Today, Trinity Sunday, we honor one of the central doctrines in the Christian faith, the idea that God is a community, an interplay between different ways of being: the Creator, always creating; the Incarnation, drawing creation back into God; the Spirit, guiding creation’s response to that invitation. The Trinity is a fluid system of integrity – of absolute coherence and alignment, yet always shifting and flexing and growing. It’s often been described as a dance, never standing still, always moving.

And the Triune God invites us into that dance, that process of finding coherence. Calling us to respond, calling us to root ourselves in whom we were created to be, and to grow into whom we are called to become. To align our own trinity of head, heart, and hands, so that all we do and say and think and feel is of one piece, and of one piece with God.

And so on this Memorial Day weekend, how are we called? How are we growing up?

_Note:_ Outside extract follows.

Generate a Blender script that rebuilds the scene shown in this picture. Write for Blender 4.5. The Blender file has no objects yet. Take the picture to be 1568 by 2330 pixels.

And how are we helping others to grow as well?

It often is simple – thankfully, none of us are the chief prosecutor of the ICC, our call and so our response is a bit lighter to carry. And yet not always. Tomorrow is Memorial Day – at our cemetery in Queens, volunteers have walked the whole grounds, placing flags at the veterans’ graves. They do this to honor those who responded themselves to their own calls, to serve, to stand with others, to face into fear and evil and stay firm. Many of them were kids, not much older than SuAnne Big Crow. And yet they served, and sacrificed everything.

Other volunteers this weekend made our Saturday kitchen happen – people spent the morning putting food items into bags, carrying the bags outside, and handing them to guests. They did this to respond to the nudge inside of them that reminded them of how much they have and how little others have; to be with community instead of isolating alone. Others this week shared food with one another here over Bible study – our teens, that is – and stories of God’s action in our lives – our book group, our Revive small group, our choir. Others prayed for the names given to them that day to pray for on our prayer chain, offering up intercessions for strangers in need. Others found ways to serve God’s call in their daily work, with their families, in their own quiet prayer. All of these ways of living in integrity; responding to the Spirit; growing up. And all of these ways that help others to grow up too.

Most of the world’s leaders may fail at this; we pray for them daily anyway. But we’ve already responded enough to God’s call to get ourselves here today – so guess what, we’re the ones on the hook to continue responding. We are called in love, given a precious invitation, drawn into the dance. We are fumbling toward integrity, with God’s help. Our kids are watching, for one thing; our kids are showing us, for another. So may we live, children of God, in the full stature of Christ.